Conforme explicou, é comum ver crianças que, ao chegarem a um local, perguntam logo pela senha do Wi-Fi, evidenciando a dependência do mundo virtual. Para esta psicóloga, a solução não está em desligar o Wi-Fi, mas sim em criar laços mais fortes e genuínos com as crianças. 

“Uma criança preenchida de interações, sentindo-se apreciada, escutada e guiada, não necessita de se anestesiar no mundo virtual”, defende Kyka Freyre, aconselhando que os pais primeiro cuidem de si próprios para, então, serem capazes de se conectar verdadeiramente com os filhos.

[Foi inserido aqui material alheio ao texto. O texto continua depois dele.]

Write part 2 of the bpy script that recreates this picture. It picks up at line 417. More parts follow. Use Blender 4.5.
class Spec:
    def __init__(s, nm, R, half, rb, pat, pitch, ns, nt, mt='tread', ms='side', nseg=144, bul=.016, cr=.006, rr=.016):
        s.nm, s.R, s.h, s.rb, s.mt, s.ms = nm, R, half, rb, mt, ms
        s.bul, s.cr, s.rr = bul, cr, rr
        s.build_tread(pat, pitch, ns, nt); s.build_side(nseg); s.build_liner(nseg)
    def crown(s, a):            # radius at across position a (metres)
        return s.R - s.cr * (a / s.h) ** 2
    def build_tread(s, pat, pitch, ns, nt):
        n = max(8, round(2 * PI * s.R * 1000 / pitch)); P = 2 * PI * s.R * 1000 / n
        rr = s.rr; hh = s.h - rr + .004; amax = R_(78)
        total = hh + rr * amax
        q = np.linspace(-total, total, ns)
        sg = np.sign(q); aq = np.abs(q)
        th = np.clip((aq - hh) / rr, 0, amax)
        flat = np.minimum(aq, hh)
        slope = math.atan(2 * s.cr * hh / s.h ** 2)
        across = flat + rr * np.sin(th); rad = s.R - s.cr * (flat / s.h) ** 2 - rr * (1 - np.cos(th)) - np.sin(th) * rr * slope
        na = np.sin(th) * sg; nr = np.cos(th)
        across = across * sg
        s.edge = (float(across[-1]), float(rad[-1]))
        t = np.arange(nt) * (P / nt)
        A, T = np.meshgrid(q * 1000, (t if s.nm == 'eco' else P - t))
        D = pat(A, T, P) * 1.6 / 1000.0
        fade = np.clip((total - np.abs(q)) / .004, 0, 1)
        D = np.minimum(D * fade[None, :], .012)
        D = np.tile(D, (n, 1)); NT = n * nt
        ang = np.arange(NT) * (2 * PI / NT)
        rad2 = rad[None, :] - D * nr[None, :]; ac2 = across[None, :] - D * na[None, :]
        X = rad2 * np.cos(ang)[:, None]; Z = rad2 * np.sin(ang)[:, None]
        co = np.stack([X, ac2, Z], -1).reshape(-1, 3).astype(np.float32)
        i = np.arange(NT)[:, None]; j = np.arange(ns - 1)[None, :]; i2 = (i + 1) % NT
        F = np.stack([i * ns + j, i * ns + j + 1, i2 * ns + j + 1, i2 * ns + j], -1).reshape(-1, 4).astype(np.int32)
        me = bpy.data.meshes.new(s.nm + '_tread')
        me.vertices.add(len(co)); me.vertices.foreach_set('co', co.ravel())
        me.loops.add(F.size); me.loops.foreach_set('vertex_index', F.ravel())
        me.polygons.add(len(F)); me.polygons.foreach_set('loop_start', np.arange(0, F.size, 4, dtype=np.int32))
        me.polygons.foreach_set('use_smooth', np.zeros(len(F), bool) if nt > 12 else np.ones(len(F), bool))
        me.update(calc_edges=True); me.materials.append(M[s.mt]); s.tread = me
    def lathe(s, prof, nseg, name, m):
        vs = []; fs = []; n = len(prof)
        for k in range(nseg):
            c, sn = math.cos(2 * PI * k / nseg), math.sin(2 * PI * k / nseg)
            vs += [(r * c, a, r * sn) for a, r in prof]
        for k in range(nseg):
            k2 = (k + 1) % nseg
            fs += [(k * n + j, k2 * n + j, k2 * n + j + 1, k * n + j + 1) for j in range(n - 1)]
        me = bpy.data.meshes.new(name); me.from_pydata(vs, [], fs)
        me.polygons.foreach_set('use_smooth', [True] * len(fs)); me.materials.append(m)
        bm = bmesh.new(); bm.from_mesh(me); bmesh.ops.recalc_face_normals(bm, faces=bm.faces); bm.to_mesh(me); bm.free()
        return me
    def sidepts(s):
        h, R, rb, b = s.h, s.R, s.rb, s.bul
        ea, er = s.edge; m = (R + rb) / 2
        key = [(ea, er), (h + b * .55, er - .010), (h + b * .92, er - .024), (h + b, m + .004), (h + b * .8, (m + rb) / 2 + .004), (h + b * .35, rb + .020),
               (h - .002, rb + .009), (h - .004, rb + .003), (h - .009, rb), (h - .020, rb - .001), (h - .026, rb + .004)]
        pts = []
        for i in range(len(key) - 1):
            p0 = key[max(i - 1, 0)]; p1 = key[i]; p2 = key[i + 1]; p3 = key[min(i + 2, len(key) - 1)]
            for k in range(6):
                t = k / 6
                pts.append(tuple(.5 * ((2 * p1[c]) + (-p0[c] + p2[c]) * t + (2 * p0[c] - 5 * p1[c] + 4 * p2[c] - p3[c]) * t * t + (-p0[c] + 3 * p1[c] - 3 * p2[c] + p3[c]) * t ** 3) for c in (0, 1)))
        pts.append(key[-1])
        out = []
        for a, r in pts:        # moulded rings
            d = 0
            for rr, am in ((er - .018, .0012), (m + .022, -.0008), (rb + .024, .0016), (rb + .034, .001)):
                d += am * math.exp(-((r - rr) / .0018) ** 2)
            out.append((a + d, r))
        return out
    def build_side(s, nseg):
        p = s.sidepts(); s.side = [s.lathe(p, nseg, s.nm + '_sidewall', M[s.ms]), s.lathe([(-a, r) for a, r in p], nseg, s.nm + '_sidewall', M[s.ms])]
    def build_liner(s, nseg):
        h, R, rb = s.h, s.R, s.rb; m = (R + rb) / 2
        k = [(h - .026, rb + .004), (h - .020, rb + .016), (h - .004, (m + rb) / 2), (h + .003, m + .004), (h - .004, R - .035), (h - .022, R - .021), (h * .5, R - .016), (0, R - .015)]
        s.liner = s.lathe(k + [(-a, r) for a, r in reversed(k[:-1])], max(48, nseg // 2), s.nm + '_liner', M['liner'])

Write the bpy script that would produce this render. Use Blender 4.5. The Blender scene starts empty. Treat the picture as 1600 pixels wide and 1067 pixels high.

Mais de 70% da população tem acesso à internet 

Dados mais recentes do INE indicam que 70,2% da população cabo-verdiana (a partir de dez anos) utiliza a Internet quase todos os dias. O acesso é maior no meio urbano, onde 74,7% dos inquiridos responderam que acedem à Internet, percentagem que cai para 56,1% no meio rural. Um dos principais meios de acesso é precisamente o telemóvel. 

Isto ajuda explicar, em parte, o nível de dependência que hoje existe em relação ao telemóveis e outros aparelhos, nomeadamente, entre as crianças, adolescentes e jovens. Afinal, a esmagadora maioria dos utentes navega utilizando o telemóvel, mesmo estando em casa. A utilização é mais expressiva nos jovens com idades compreendidas entre 15 e 34 anos, refere o estudo do INE.